The people who buy successfully in Marrakech aren’t necessarily more experienced than the ones who run into problems. They’re just more willing to slow down, hire the right people, and ask the uncomfortable questions before they sign.
Morocco is a genuinely excellent place to invest in property. Marrakech specifically has shown remarkable resilience as a market. The medina, for all its complications, offers something rare, real character and a depth of history you simply cannot find in newly built developments.
Go in with your eyes open. Hire people who are specifically working for you. Do not let excitement replace due diligence.
The beautiful courtyard will still be there after the heir investigation is complete.
FAQ: What Foreign Buyers Ask Most Often
Can a foreigner own 100% of a riad in Morocco? Yes. Morocco places no restrictions on foreign ownership percentages. You can own it outright. The key requirement is importing your purchase funds through official Moroccan banking channels.
Is it safe to buy a riad in Marrakech right now? Yes, with proper due diligence. The legal framework exists to protect buyers. The risk comes from skipping steps, not from the market itself.

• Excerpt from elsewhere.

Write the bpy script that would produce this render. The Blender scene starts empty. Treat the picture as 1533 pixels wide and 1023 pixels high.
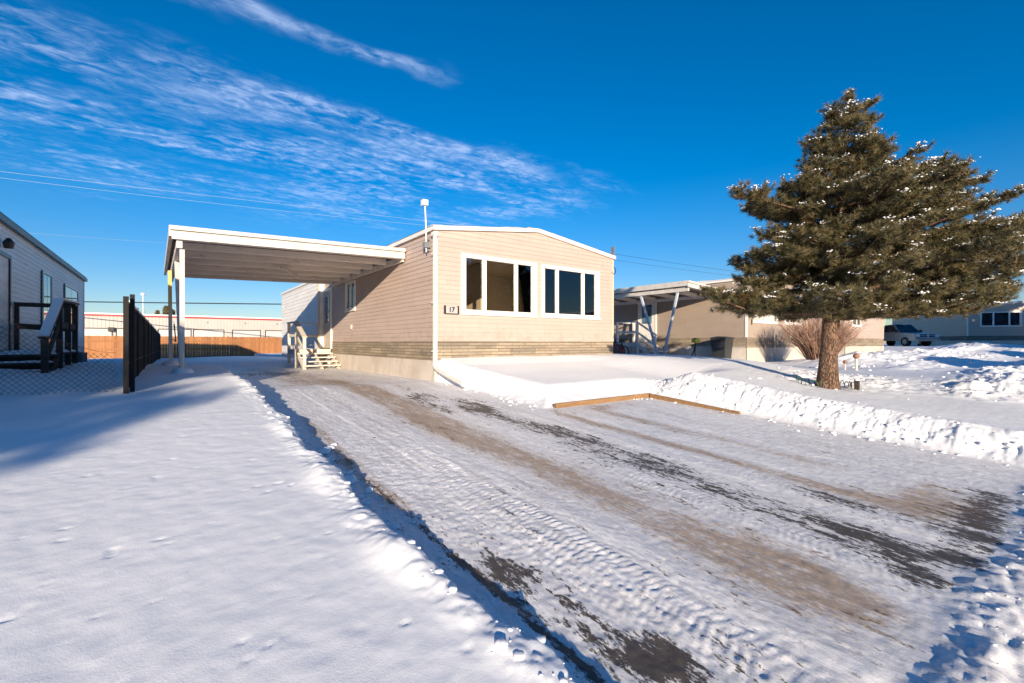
import bpy, math, random
import numpy as np
from mathutils import Vector, Matrix
S = bpy.context.scene
COL = S.collection
R = math.radians
rng = np.random.default_rng(7)
random.seed(7)

# ------------------------------------------------------------------ helpers
def tag(o, label=None, cat=None, group=None, kind=None):
    if label: o['label'] = label
    if cat: o['category'] = cat
    if group: o['group'] = group
    if kind: o['kind'] = kind
    return o

def empty(name, loc=(0, 0, 0), rz=0.0, label=None, cat=None, group=None):
    o = bpy.data.objects.new(name, None)
    o.empty_display_size = .2
    o.location = loc
    o.rotation_euler = (0, 0, rz)
    COL.objects.link(o)
    tag(o, label, cat, group)
    return o

def copy_tree(o, parent=None):
    c = o.copy()
    COL.objects.link(c)
    if parent: c.parent = parent
    for ch in list(o.children): copy_tree(ch, c)
    return c

class MB:
    def __init__(s): s.v = []; s.f = []; s.uv = []
    def poly(s, pts, uv=None):
        n = len(s.v); s.v += [tuple(p) for p in pts]
        s.f.append(tuple(range(n, n + len(pts))))
        s.uv += list(uv) if uv else [(0, 0)] * len(pts)
    def box(s, x0, x1, y0, y1, z0, z1):
        a = [(x0,y0,z0),(x1,y0,z0),(x1,y1,z0),(x0,y1,z0),(x0,y0,z1),(x1,y0,z1),(x1,y1,z1),(x0,y1,z1)]
        for q in ((0,3,2,1),(4,5,6,7),(0,1,5,4),(1,2,6,5),(2,3,7,6),(3,0,4,7)):
            s.poly([a[i] for i in q])
        return s
    def bar(s, a, b, w, h):
        """box-section bar from a to b: w horizontal, h vertical"""
        a = Vector(a); b = Vector(b); d = (b - a).normalized()
        up = Vector((0, 0, 1)) if abs(d.z) < .95 else Vector((0, 1, 0))
        sx = d.cross(up).normalized() * (w / 2); sz = sx.cross(d).normalized() * (h / 2)
        p = [a - sx - sz, a + sx - sz, a + sx + sz, a - sx + sz, b - sx - sz, b + sx - sz, b + sx + sz, b - sx + sz]
        for q in ((0,1,2,3),(4,7,6,5),(0,4,5,1),(1,5,6,2),(2,6,7,3),(3,7,4,0)):
            s.poly([p[i] for i in q])
        return s
    def tube(s, pts, r, n=8, caps=True):
        pts = [Vector(p) for p in pts]
        rs = r if isinstance(r, (list, tuple)) else [r] * len(pts)
        rings = []; ref = None
        for i, p in enumerate(pts):
            d = (pts[min(i + 1, len(pts) - 1)] - pts[max(i - 1, 0)]).normalized()
            if ref is None: ref = d.orthogonal().normalized()
            ref = (ref - d * ref.dot(d)).normalized()
            q = d.cross(ref)
            rings.append([p + (ref * math.cos(2 * math.pi * k / n) + q * math.sin(2 * math.pi * k / n)) * rs[i] for k in range(n)])
        b = len(s.v)
        for rg in rings: s.v += [tuple(p) for p in rg]
        for i in range(len(pts) - 1):
            for k in range(n):
                s.f.append((b + i * n + k, b + i * n + (k + 1) % n, b + (i + 1) * n + (k + 1) % n, b + (i + 1) * n + k)); s.uv += [(0, 0)] * 4
        if caps:
            s.f.append(tuple(b + k for k in range(n))[::-1]); s.uv += [(0, 0)] * n
            s.f.append(tuple(b + (len(pts) - 1) * n + k for k in range(n))); s.uv += [(0, 0)] * n
        return s
    def lathe(s, prof, c, n=16):
        b = len(s.v)
        for r, z in prof:
            for k in range(n):
                a = 2 * math.pi * k / n
                s.v.append((c[0] + r * math.cos(a), c[1] + r * math.sin(a), c[2] + z))
        for i in range(len(prof) - 1):
            for k in range(n):
                s.f.append((b + i * n + k, b + i * n + (k + 1) % n, b + (i + 1) * n + (k + 1) % n, b + (i + 1) * n + k)); s.uv += [(0, 0)] * 4
        s.f.append(tuple(b + (len(prof) - 1) * n + k for k in range(n))); s.uv += [(0, 0)] * n
        return s
    def prism(s, prof, y0, y1, axis='y'):
        """extrude closed 2D profile [(a,z)] (counter-clockwise seen from -axis)"""
        def P(a, z, t): return (a, t, z) if axis == 'y' else (t, a, z)
        n = len(prof)
        f0 = [P(a, z, y0) for a, z in prof]; f1 = [P(a, z, y1) for a, z in prof]
        s.poly(f0 if axis == 'y' else f0[::-1]); s.poly(f1[::-1] if axis == 'y' else f1)
        for i in range(n):
            j = (i + 1) % n
            q = [f0[i], f1[i], f1[j], f0[j]]
            s.poly(q if axis == 'y' else q[::-1])
        return s
    def build(s, name, mat, parent=None, smooth=False, bevel=0):
        me = bpy.data.meshes.new(name)
        me.from_pydata(s.v, [], s.f)
        ul = me.uv_layers.new(name='UVMap')
        flat = [c for p in s.uv for c in p]
        if len(flat) == len(ul.data) * 2: ul.data.foreach_set('uv', flat)
        me.materials.append(mat)
        if smooth: me.polygons.foreach_set('use_smooth', [True] * len(me.polygons))
        me.update()
        o = bpy.data.objects.new(name, me)
        COL.objects.link(o)
        if parent: o.parent = parent
        if bevel:
            m = o.modifiers.new('Bevel', 'BEVEL'); m.width = bevel; m.segments = 2; m.limit_method = 'ANGLE'
        return o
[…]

How do I find a trustworthy independent lawyer in Marrakech? Ask your country’s embassy in Rabat for a recommended list of lawyers who handle real estate transactions for foreign nationals. Alternatively, contact the Casablanca Bar Association for referrals. Avoid using any lawyer that your selling agent recommends directly.
What is the minimum realistic budget for a riad purchase and renovation in the medina? For a small riad with a basic renovation, you’re realistically looking at €150,000 to €250,000 all in, including purchase price, transaction costs, and renovation. For anything larger or higher end, budget €400,000 and above.
How long does a riad purchase take from offer to completion? For a clean Titre Foncier property, around two to three months. For a property requiring heir investigation or title conversion, plan for six months or more. Anyone promising faster than this on a complex medina property is cutting corners somewhere.
Do I need to be physically present in Morocco to complete the purchase? No. You can grant power of attorney to your lawyer to represent you. But I would strongly recommend being present at least once during the due diligence process. There are things you notice in person that you simply cannot evaluate from abroad.